Her mother Naomi is also a Magee from Donegal, the family that started up the renowned Raphoe Badminton Club, in her home town in Donegal. She’s also the second family member to qualify for the Olympics after her aunt Chloe Magee (just eight years her senior, who competed in Beijing, London and Rio).
It’s now six days later, and Darragh is wrapping up an open training session at the Sport Ireland Arena in Abbotstown, before she tells the tale, with some clear relief.
“I experienced every emotion under the sun in those two weeks. I’d had a really good year, ticked off a lot of boxes, and to do everything I’d written down on paper, and still to be on the very, very edge . . . it was a very difficult year for women’s singles. There’s not a lot of extra spots as there has been in other years. It was a tough wait.

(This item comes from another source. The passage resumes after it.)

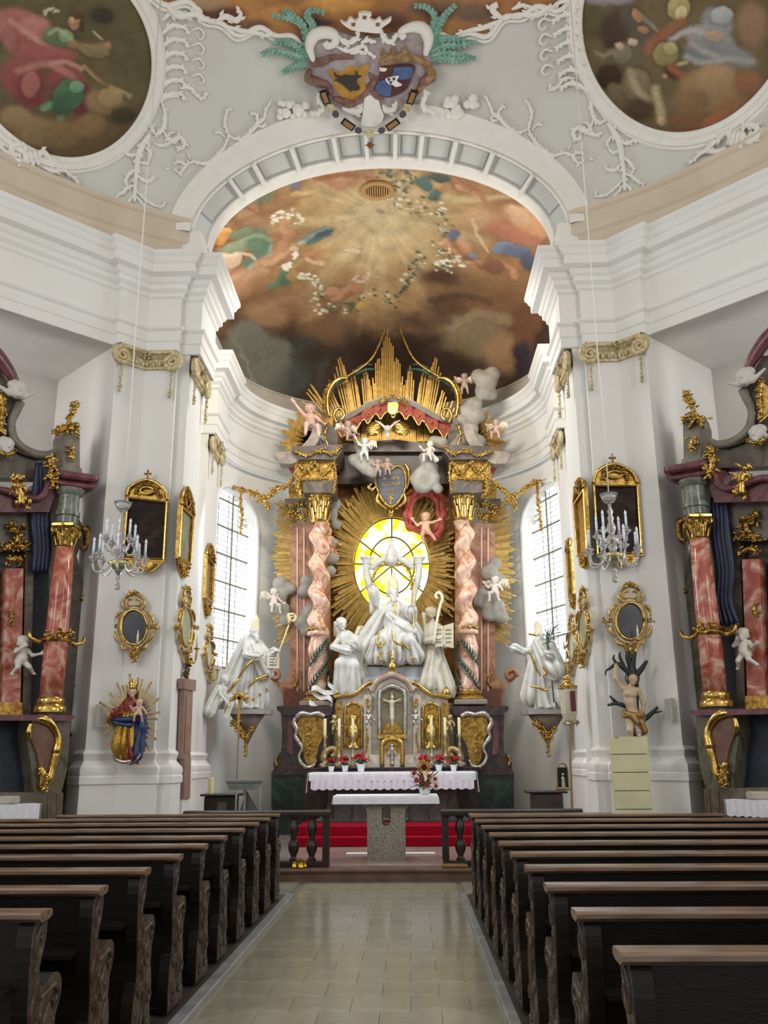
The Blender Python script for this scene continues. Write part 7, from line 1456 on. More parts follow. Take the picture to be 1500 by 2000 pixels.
# ---- bishop with crozier, left of the high altar
Y=19.45; b=onY(486,1386,Y); t=E('bishop_statue',b,'white bishop statue with tall mitre and crozier left of the high altar','statue'); M=Mloc(b,.35)
bracket(t,b+V3(-.04,.1,0),.50,.36,.95)
H=1.80
pr=robe(H,(.06,-.02),1.0,12,.4,1.2)+head((.07,-.06,1.62),.105,.25,-.1,0,True,.10)
pr+=arm((.22,-.03,1.38),(.36,-.16,1.16),(.44,-.34,1.20),.062)+hand((.44,-.36,1.20),(.4,-.6,.2),(0,0,-1),1.1,.9,1)
pr+=arm((-.10,-.05,1.38),(-.16,-.28,1.12),(.06,-.40,1.10),.062)+hand((.06,-.40,1.10),(.8,-.5,0),(0,0,1),1.1,.8,-1)
pr+=[C((-.08,.06,1.45),(-.46,.02,.22),.15,.26,.06,(7,.05,.3,2),.8),C((.0,-.06,1.36),(.30,-.20,.78),.12,.13,.06,(5,.035,1,1)),C((.1,.06,1.4),(.2,.12,.2),.14,.22,.06,(6,.035,.6,1))]
sobj('figure',pr,MARW,t,.0145,M,zcut=.003)
sobj('mitre',[C((.07,-.05,1.70),(.09,-.02,1.92),.10,.075,.02,None,.6),C((.09,-.02,1.92),(.095,-.01,2.06),.075,.012,.03,None,.6)],mat('white_gilt_mitre','#dcd2b4','#c9ba90',scale=9,rough=.4),t,.014,M)
cz=loc_tube(M,[(.56,-.48,.75),(.52,-.44,1.2),(.66,-.42,1.62),(.72,-.40,1.80)]); gtube('crozier_staff',loc_tube(M,[(.40,-.46,.88),(.56,-.45,1.28),(.74,-.44,1.80)]),.019,mat('pale_gilt_staff','#d9c79a','#c2aa72',scale=9,rough=.3,metal=.4),t)
q=[(.74+.0,-.44,1.80)]+[(.80+ .10*(1-.7*k)*math.cos(2.6-8*k),-.44,1.93+.10*(1-.7*k)*math.sin(2.6-8*k)) for k in np.linspace(0,1,18)]
gtube('crozier_hook',loc_tube(M,q),[.03,.035,.028,.018],mat('pale_gilt_staff','#d9c79a'),t)
obj('book',MB().prism([(-.13,-.17),(.13,-.17),(.13,.17),(-.13,.17)],lambda u,v,d:np.array(M)[:3,:3]@(V3(.42,-.40,1.02)+V3(u,d,v))+np.array(M)[:3,3],0,.05),mat('book_page_plaster','#d8d2c0',rough=.6),t)
for k in range(4): gtube('book_line',loc_tube(M,[(.33,-.405,1.10-k*.06),(.50,-.405,1.10-k*.06)]),.008,mat('book_ink','#6b6455',rough=.7),t)
for P in ([(-.30,-.25,.62),(-.2,-.34,.8),(-.05,-.38,.98),(.14,-.38,1.08)],[(-.10,-.32,.42),(.10,-.38,.62),(.34,-.36,.72)],[(-.5,-.2,.35),(-.42,-.28,.45),(-.28,-.30,.62)]): gtube('gilt_hem',loc_tube(M,P),[.02,.034,.022],GOLD2,t)
for x,y,z in ((.16,-.36,.62),(.30,-.34,.60),(-.12,-.34,.30),(.18,-.32,.28),(-.36,-.26,.52),(.32,-.28,.38),(.02,-.36,.18)): o=MB(); clump(o,loc_tube(M,[(x,y,z)])[0],.075,6,random); obj('gilt_tassel',o,GOLD2,t,smooth=1)['kind']='stuff'
# putto with key-plank on the left end of that bracket
b2=onY(438,1382,19.2); t=E('putto_statue',b2,'white putto leaning down at the bishop bracket holding a pale board','statue'); M=Mloc(b2-V3(0,0,.12),.6)
sobj('body',putto(.78,la=((-.2,-.16,.5),(-.08,-.3,.3)),ra=((.2,-.2,.5),(.2,-.36,.3)),ll=((-.16,-.18,.32),(-.26,-.02,.1)),pitch=.4),MARW,t,.015,M)
sobj('drapery',[C((-.1,.05,.5),(-.28,.05,.05),.10,.12,.05,(5,.03,0,1)),C((.0,-.02,.36),(.24,-.1,.30),.09,.07,.05,(4,.02,0,1))],MARW,t,.016,M,zcut=-.1)
p=onY(452,1380,19.0); obj('board',MB().bar(onY(455,1368,19.0),onY(441,1402,19.0),.11,.025,up=(0,1,0)),mat('pale_board','#ded5c4',rough=.5),t)
# ---- bishop saint with palm, right
b=onY(1068,1386,Y); t=E('bishop_statue',b,'white bishop statue with green palm right of the high altar','statue'); M=Mloc(b,-.35)
bracket(t,b+V3(.0,.1,0),.52,.36,.95)
pr=robe(1.72,(-.05,-.02),1.0,11,.9,-1.3)+head((-.08,-.06,1.53),.10,-.5,-.1,0,True,.08)
pr+=arm((-.22,-.03,1.30),(-.40,-.12,1.22),(-.58,-.2,1.30),.06)+hand((-.58,-.2,1.30),(-1,-.2,.15),(0,0,1),1.1,.35,-1)
pr+=arm((.16,-.05,1.30),(.26,-.22,1.05),(.18,-.36,1.10),.06)+hand((.18,-.37,1.10),(-.2,-.5,.5),(-1,0,0),1.1,1.2,1)
pr+=[C((-.1,-.08,1.32),(.22,-.22,.8),.14,.18,.06,(6,.04,0,2)),C((.12,.05,1.35),(.40,.0,.25),.14,.25,.06,(7,.045,.3,-2),.8),C((-.18,.0,1.2),(-.30,-.04,.3),.12,.2,.06,(6,.04,1,1))]
sobj('figure',pr,MARW,t,.0145,M,zcut=.003)
sobj('mitre',[C((-.08,-.05,1.60),(-.10,-.02,1.80),.095,.07,.02,None,.6),C((-.10,-.02,1.80),(-.105,-.01,1.92),.07,.012,.03,None,.6)],mat('white_gilt_mitre','#dcd2b4'),t,.014,M)
pst=[onY(x,y,19.1) for x,y in ((1082,1372),(1078,1330),(1073,1285),(1068,1250),(1070,1232))]; pf=gtube('palm_stem',pst,.018,LEAF,t)
for k,(x,y) in enumerate(((1100,1218),(1104,1228),(1106,1238),(1098,1216),(1062,1225),(1060,1240),(1092,1252),(1086,1262),(1078,1290),(1058,1262),(1090,1216),(1078,1214))):
    q0=onY(1070,1240+k*2.2,19.1); gtube('palm_leaflet',[q0,(q0+onY(x,y,19.1))/2+V3(0,0,.06),onY(x,y,19.1)],[.022,.024,.006],LEAF,t,flat=.4)
for P in ([(1034,1270),(1045,1300),(1056,1320)],[(1035,1340),(1052,1343),(1066,1348),(1076,1338)],[(1058,1300),(1066,1312),(1060,1322)],[(1032,1238),(1046,1240),(1054,1238)]): gtube('gilt_hem',[onY(x,y,19.06) for x,y in P],[.018,.03,.018],GOLD2,t)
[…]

“The fact we had no real break the whole 12 months trying to qualify, then had two weeks off, I was forced to sit and think about things a little bit. There were nights you’re waking up three or four times, it’s all that’s in your head, it’s your goal since you’re a kid. You’re on the edge, and the amount of times it’s in your head ‘what if I don’t qualify’. It’s difficult, things people don’t know because they don’t see.”
She’ll join Nhat Nguyen in Paris, qualified for his second Games in the men’s singles, and while Darragh is the second from her family to make the Olympics, the list of Irish names is short; Sonia McGinn was the first to qualify, Scott Evans is also a triple Olympian, and that’s it.
Another uncle, Sam, is a three-time European Games bronze medallist: “Because I’ve had my whole family involved in badminton, it’s a nice thing, I could feel [Dan] was extremely happy for me, same as he was for Nhat. It makes it a little more special.
“It’s been really, really helpful throughout my whole journey in badminton. I think one of the first times I said I wanted to go to the Olympics was watching Chloe in Beijing, when I was 10, on the TV in my kitchen. And I was playing years before that.
“For me, that was my goal for so many years, and I knew Nhat had qualified and was really happy for him. But you come here [to Abbotstown] and everyone is training for the Olympic Games, and you think ‘have I failed in that?’, not fulfilled my dream essentially.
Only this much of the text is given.